Businessman Analyzing Graph

Three fund managers share their views and state where they are looking for value.

 The 1-year return of  Small/Mid-Cap category is 36%, way ahead of the Large-Cap (15.72%) and Flexi-Cap (23.12%) categories. In fact, the top performing fund (SBI Small & Midcap) has a superb 1-year return of 59.75% and even the category’s worst performer (Sahara Star Value) has a positive return of 6.76%.

While the valuation gap between large and mid caps is fast disappearing, Amit Rathi, Managing Director of Anand Rathi Financial Services, toldCNBC-TV18, that its important investors look at earnings growth. Referring to around 100 companies, he stated that the average earnings growth is in the range of 20%, ahead of what is being seen in large-cap companies. “People are paying for growth and for better balance sheets. If you look at historical valuations, one could argue that mid-cap valuations are high. However, the growth metrics at this point of time really support the mid- and small-cap story,” says Rathi.

We took the view of three fund managers.

  • Mid-cap stocks as a whole have had a fairly long period of over performance and are once again running ahead of large caps. How do you see them panning out?

Sunil Singhania, CIO – Equity, Reliance Mutual Fund: Select mid-caps have reported very good numbers. Also expectations are for some of the smaller companies to grow faster. Thus there is higher interest here. However, we also need to be careful and ensure that investments are made on fundamentally strong companies rather than only on hearsay, tips and only hope.

Mrinal Singh, Senior Fund Manager, ICICI Prudential Mutual Fund: Historically we have seen that mid caps being at a premium to large caps do not sustain for too long; as, either the latter surge to correct the disparity or the former falls.

Currently, there may be a few opportunities in the mid-cap space, but if you are looking for undervalued stocks, there are good opportunities in the large-cap space also.

One point worth mentioning is that while the market is up significantly from the levels where uptick in equities started back in October 2013, we are still distant from the overvalued or bubble territory. Sure, equity valuations are above average, but only marginally above the mean.
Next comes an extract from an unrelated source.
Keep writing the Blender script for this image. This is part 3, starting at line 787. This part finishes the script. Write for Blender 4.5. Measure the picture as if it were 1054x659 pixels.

Anil Sarin, CIO – Equity, Global Asset Management, Edelweiss Financial Services: Your observations are accurate in the aggregate, but our investing style is bottom up. Using that style we are continuing to find interesting ideas even at current index levels. Having said that, if there is a broad based decline in indexes, then even our picks would get impacted. In such a situation, we invest gradually over a period of time. But we do not stop investing altogether based on perceived over-valuation of indexes.

  • Where are you looking for value in the mid-cap space?

Singhania: We clearly are looking at companies that can benefit and grow faster over the next 2-3 years. Space where both operating and financial leverage can play up, are being looked at by us closely.

Singh: Domestically oriented businesses, ones which could benefit from economic recovery are expected to do well in the long-term.

Sarin: We use our proprietary hexagon approach to find interesting stocks. These ideas can crop up anywhere, and we do not pre-decide the sectors.

  • Do you suggest investors steer clear of mid caps right now?

Singhania: As mentioned earlier, clearly tips, hearsays and only hope can lead to investors getting lured in buying non-fundamental stocks. Thus proper research and due diligence is advocated.

Singh: Investors may reap the benefit of better price bargains in quality large-cap stocks, by investing in multi-cap funds that have a large cap tilt of around 70% for wealth creation in the long term.

Sarin: Not really. Investors can instead decide to phase-in their investments to take advantage of time diversification.